> **Data shown**

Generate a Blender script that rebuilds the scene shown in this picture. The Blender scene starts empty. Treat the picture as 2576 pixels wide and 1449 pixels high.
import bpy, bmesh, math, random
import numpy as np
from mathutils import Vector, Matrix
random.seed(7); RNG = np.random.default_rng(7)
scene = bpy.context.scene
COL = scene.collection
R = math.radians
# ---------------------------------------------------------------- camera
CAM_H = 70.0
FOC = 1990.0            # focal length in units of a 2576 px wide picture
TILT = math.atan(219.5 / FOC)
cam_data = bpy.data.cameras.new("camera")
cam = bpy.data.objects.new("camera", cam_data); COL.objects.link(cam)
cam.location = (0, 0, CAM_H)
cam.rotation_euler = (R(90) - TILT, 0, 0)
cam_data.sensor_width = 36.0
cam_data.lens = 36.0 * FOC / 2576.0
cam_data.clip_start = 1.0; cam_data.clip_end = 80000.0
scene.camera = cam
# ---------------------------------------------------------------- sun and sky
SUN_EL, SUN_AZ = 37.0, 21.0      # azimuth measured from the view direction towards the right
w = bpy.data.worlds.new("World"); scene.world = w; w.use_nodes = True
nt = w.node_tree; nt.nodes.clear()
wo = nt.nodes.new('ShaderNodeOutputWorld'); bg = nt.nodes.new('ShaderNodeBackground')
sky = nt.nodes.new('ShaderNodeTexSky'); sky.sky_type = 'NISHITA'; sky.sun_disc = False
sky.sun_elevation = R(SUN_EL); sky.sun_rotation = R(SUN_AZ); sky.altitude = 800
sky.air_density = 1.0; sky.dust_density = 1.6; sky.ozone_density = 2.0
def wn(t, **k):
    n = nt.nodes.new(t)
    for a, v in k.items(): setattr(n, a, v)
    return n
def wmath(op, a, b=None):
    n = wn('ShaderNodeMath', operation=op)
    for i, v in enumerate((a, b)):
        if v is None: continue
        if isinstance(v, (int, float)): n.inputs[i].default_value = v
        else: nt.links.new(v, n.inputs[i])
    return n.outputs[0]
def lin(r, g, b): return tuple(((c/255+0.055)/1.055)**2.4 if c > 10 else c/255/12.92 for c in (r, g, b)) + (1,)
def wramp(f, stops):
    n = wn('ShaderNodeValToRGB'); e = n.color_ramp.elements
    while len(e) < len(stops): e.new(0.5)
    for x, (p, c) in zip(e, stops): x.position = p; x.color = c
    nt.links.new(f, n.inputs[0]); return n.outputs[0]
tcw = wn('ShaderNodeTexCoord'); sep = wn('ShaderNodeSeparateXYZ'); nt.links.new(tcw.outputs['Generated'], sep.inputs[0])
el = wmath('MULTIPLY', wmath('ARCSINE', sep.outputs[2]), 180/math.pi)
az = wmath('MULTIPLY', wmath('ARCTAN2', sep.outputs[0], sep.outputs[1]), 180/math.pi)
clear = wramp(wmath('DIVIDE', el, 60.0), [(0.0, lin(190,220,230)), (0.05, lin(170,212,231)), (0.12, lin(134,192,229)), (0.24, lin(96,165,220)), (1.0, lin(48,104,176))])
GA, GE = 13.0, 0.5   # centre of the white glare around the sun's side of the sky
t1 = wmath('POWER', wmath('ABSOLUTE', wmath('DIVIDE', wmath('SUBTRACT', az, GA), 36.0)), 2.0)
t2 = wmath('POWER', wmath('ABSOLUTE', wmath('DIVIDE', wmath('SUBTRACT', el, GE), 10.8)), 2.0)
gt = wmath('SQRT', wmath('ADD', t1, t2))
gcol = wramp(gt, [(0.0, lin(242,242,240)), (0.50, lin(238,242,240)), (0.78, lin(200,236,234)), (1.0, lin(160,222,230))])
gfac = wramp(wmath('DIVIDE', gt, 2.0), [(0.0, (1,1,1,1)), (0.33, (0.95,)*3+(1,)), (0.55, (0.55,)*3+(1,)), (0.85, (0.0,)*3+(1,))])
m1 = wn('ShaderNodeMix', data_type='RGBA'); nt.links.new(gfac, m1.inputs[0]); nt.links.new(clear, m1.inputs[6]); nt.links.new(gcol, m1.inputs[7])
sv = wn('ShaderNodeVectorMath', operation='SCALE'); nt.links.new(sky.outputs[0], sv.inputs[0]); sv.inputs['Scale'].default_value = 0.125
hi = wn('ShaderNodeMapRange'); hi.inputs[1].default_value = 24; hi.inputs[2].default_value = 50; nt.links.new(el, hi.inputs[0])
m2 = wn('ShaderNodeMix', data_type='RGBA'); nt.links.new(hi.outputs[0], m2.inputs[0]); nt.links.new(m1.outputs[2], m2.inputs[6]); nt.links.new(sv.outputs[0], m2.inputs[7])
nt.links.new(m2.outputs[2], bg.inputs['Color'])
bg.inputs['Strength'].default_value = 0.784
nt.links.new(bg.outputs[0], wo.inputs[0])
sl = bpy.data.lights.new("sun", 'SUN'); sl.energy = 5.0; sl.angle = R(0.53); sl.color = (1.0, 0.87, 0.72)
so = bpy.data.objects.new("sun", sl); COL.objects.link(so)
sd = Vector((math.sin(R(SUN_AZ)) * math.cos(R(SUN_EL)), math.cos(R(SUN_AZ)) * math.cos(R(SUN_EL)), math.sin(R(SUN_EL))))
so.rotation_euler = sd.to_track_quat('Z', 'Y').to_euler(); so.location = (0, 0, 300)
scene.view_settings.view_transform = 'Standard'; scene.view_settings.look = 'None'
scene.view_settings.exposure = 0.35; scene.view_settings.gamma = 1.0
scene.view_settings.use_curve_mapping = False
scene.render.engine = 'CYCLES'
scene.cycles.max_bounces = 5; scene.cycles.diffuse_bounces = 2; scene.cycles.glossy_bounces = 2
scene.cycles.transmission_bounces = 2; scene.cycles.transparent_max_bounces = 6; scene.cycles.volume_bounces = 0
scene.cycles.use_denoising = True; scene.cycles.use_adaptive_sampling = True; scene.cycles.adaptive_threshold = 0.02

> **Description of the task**
Quote each line of the data above exactly as written.

> **Result of this task**
Generate a Blender script that rebuilds the scene shown in this picture. The Blender scene starts empty. Treat the picture as 2576 pixels wide and 1449 pixels high.
import bpy, bmesh, math, random
import numpy as np
from mathutils import Vector, Matrix
random.seed(7); RNG = np.random.default_rng(7)
scene = bpy.context.scene
COL = scene.collection
R = math.radians
# ---------------------------------------------------------------- camera
CAM_H = 70.0
FOC = 1990.0            # focal length in units of a 2576 px wide picture
TILT = math.atan(219.5 / FOC)
cam_data = bpy.data.cameras.new("camera")
cam = bpy.data.objects.new("camera", cam_data); COL.objects.link(cam)
cam.location = (0, 0, CAM_H)
cam.rotation_euler = (R(90) - TILT, 0, 0)
cam_data.sensor_width = 36.0
cam_data.lens = 36.0 * FOC / 2576.0
cam_data.clip_start = 1.0; cam_data.clip_end = 80000.0
scene.camera = cam
# ---------------------------------------------------------------- sun and sky
SUN_EL, SUN_AZ = 37.0, 21.0      # azimuth measured from the view direction towards the right
w = bpy.data.worlds.new("World"); scene.world = w; w.use_nodes = True
nt = w.node_tree; nt.nodes.clear()
wo = nt.nodes.new('ShaderNodeOutputWorld'); bg = nt.nodes.new('ShaderNodeBackground')
sky = nt.nodes.new('ShaderNodeTexSky'); sky.sky_type = 'NISHITA'; sky.sun_disc = False
sky.sun_elevation = R(SUN_EL); sky.sun_rotation = R(SUN_AZ); sky.altitude = 800
sky.air_density = 1.0; sky.dust_density = 1.6; sky.ozone_density = 2.0
def wn(t, **k):
    n = nt.nodes.new(t)
    for a, v in k.items(): setattr(n, a, v)
    return n
def wmath(op, a, b=None):
    n = wn('ShaderNodeMath', operation=op)
    for i, v in enumerate((a, b)):
        if v is None: continue
        if isinstance(v, (int, float)): n.inputs[i].default_value = v
        else: nt.links.new(v, n.inputs[i])
    return n.outputs[0]
def lin(r, g, b): return tuple(((c/255+0.055)/1.055)**2.4 if c > 10 else c/255/12.92 for c in (r, g, b)) + (1,)
def wramp(f, stops):
    n = wn('ShaderNodeValToRGB'); e = n.color_ramp.elements
    while len(e) < len(stops): e.new(0.5)
    for x, (p, c) in zip(e, stops): x.position = p; x.color = c
    nt.links.new(f, n.inputs[0]); return n.outputs[0]
tcw = wn('ShaderNodeTexCoord'); sep = wn('ShaderNodeSeparateXYZ'); nt.links.new(tcw.outputs['Generated'], sep.inputs[0])
el = wmath('MULTIPLY', wmath('ARCSINE', sep.outputs[2]), 180/math.pi)
az = wmath('MULTIPLY', wmath('ARCTAN2', sep.outputs[0], sep.outputs[1]), 180/math.pi)
clear = wramp(wmath('DIVIDE', el, 60.0), [(0.0, lin(190,220,230)), (0.05, lin(170,212,231)), (0.12, lin(134,192,229)), (0.24, lin(96,165,220)), (1.0, lin(48,104,176))])
GA, GE = 13.0, 0.5   # centre of the white glare around the sun's side of the sky
t1 = wmath('POWER', wmath('ABSOLUTE', wmath('DIVIDE', wmath('SUBTRACT', az, GA), 36.0)), 2.0)
t2 = wmath('POWER', wmath('ABSOLUTE', wmath('DIVIDE', wmath('SUBTRACT', el, GE), 10.8)), 2.0)
gt = wmath('SQRT', wmath('ADD', t1, t2))
gcol = wramp(gt, [(0.0, lin(242,242,240)), (0.50, lin(238,242,240)), (0.78, lin(200,236,234)), (1.0, lin(160,222,230))])
gfac = wramp(wmath('DIVIDE', gt, 2.0), [(0.0, (1,1,1,1)), (0.33, (0.95,)*3+(1,)), (0.55, (0.55,)*3+(1,)), (0.85, (0.0,)*3+(1,))])
m1 = wn('ShaderNodeMix', data_type='RGBA'); nt.links.new(gfac, m1.inputs[0]); nt.links.new(clear, m1.inputs[6]); nt.links.new(gcol, m1.inputs[7])
sv = wn('ShaderNodeVectorMath', operation='SCALE'); nt.links.new(sky.outputs[0], sv.inputs[0]); sv.inputs['Scale'].default_value = 0.125
hi = wn('ShaderNodeMapRange'); hi.inputs[1].default_value = 24; hi.inputs[2].default_value = 50; nt.links.new(el, hi.inputs[0])
m2 = wn('ShaderNodeMix', data_type='RGBA'); nt.links.new(hi.outputs[0], m2.inputs[0]); nt.links.new(m1.outputs[2], m2.inputs[6]); nt.links.new(sv.outputs[0], m2.inputs[7])
nt.links.new(m2.outputs[2], bg.inputs['Color'])
bg.inputs['Strength'].default_value = 0.784
nt.links.new(bg.outputs[0], wo.inputs[0])
sl = bpy.data.lights.new("sun", 'SUN'); sl.energy = 5.0; sl.angle = R(0.53); sl.color = (1.0, 0.87, 0.72)
so = bpy.data.objects.new("sun", sl); COL.objects.link(so)
sd = Vector((math.sin(R(SUN_AZ)) * math.cos(R(SUN_EL)), math.cos(R(SUN_AZ)) * math.cos(R(SUN_EL)), math.sin(R(SUN_EL))))
so.rotation_euler = sd.to_track_quat('Z', 'Y').to_euler(); so.location = (0, 0, 300)
scene.view_settings.view_transform = 'Standard'; scene.view_settings.look = 'None'
scene.view_settings.exposure = 0.35; scene.view_settings.gamma = 1.0
scene.view_settings.use_curve_mapping = False
scene.render.engine = 'CYCLES'
scene.cycles.max_bounces = 5; scene.cycles.diffuse_bounces = 2; scene.cycles.glossy_bounces = 2
scene.cycles.transmission_bounces = 2; scene.cycles.transparent_max_bounces = 6; scene.cycles.volume_bounces = 0
scene.cycles.use_denoising = True; scene.cycles.use_adaptive_sampling = True; scene.cycles.adaptive_threshold = 0.02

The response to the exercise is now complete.